Five seconds for a fleeting burst of joy

I recently began a two-year course with Jack Kornfield and Tara Brach to become a meditation teacher. During a retreat last month, Jack encouraged participants to practice “the stealth technique” while we were together.

The stealth technique is simple: you look at someone – either a stranger or person you know – and silently wish something kind for them. Traditional examples include, “May you be well,” “May you be happy” or “May you be free from suffering.”

I tried it during the retreat and was surprised by how much joy it brought me. It was nice to send positive vibes to complete strangers. It got me out of my head and reminded me of the subtle connections that bind us to one another.

When I got home, I started modifying the exercise. Instead just making broad stroke wishes for people, I started getting playful and specific:

  • To a puppy, “May your life be filled with treats, infinite cuddles, and long walks”
  • To an old couple, “May the two of you have wild sex tonight”
  • To a guy at the gym, “May you be proud of your physique “
  • To a beggar, “May you have somewhere warm to sleep, a fresh pair of socks, and a delicious meal”
  • To a business partner, “May you close a big fucking deal and crush your competition”
  • To a woman on the phone, “May you indulge in some guilt-free fro-yo after work”
  • To a long-haired teen, “May you host a legendary party this weekend and kiss your crush”
  • To a random woman, “May you find $5 in your jeans tomorrow”
  • To a middle school student, “May you be blessed with countless snow days this winter”
  • To a guy about my age, “May you have the best dump of your life this week (and tell a few of your friends about it)”

Stuff like that.

This silly little practice continues to bring me more joy and happiness than any other five second exercise I’ve done.

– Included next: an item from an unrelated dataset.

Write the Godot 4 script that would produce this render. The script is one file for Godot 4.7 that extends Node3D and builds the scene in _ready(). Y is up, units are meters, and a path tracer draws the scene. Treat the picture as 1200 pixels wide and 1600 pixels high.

So wait, what’s the technique here?

Simple: as you move through your day, train your attention on a random person. Silently wish something nice for them. It can be generic like happiness, or specific like winning the next carnival game you play. You can set an alarm on your phone or watch to remind you to use the stealth technique once or twice a day.

Of course, you don’t have to reserve this for strangers. You can aim your well wishes at people you know, public figures, animals, or whatever. If you’re feeling really ambitious you can even use it for all life.  

But also, remember to make some wishes for yourself too. You deserve it. Wish that you have mind blowing sex, that you find five dollars, and that your life is filled with treats, long walks, and infinite cuddles.

But what does this actually do?

Good question.

The mystic in me is convinced that the stealth technique makes a meaningful –  if also subtle – difference in other people’s lives. The reductionist in me is confident that my unspoken thoughts have no effect on the world, no matter how eccentric they are.

I’m not really sure if sending energy (or prayers, if you will) to other people makes a meaningful difference in their lives. What I do know is that it makes a difference in mine. It snaps me out of the trance of self-obsession, reminds me that we are all in this together, offers a bit of usable hope, and candidly, amuses the hell out of me. It makes me a bit kinder to myself and the people I collide with. It slows me down and reminds me that though it feels like we are separate and autonomous, we are all deeply, deeply connected.

Of course, there’s no reason to take my word for any of this. Instead, give it a try. If you’re in public now, glance at a stranger and make a wish for him or her. If you’re on your own, go for a walk and make a wish for the first three people you see. Or just remind yourself of someone who could use a win, and make a wish for her. You may be pleasantly surprised.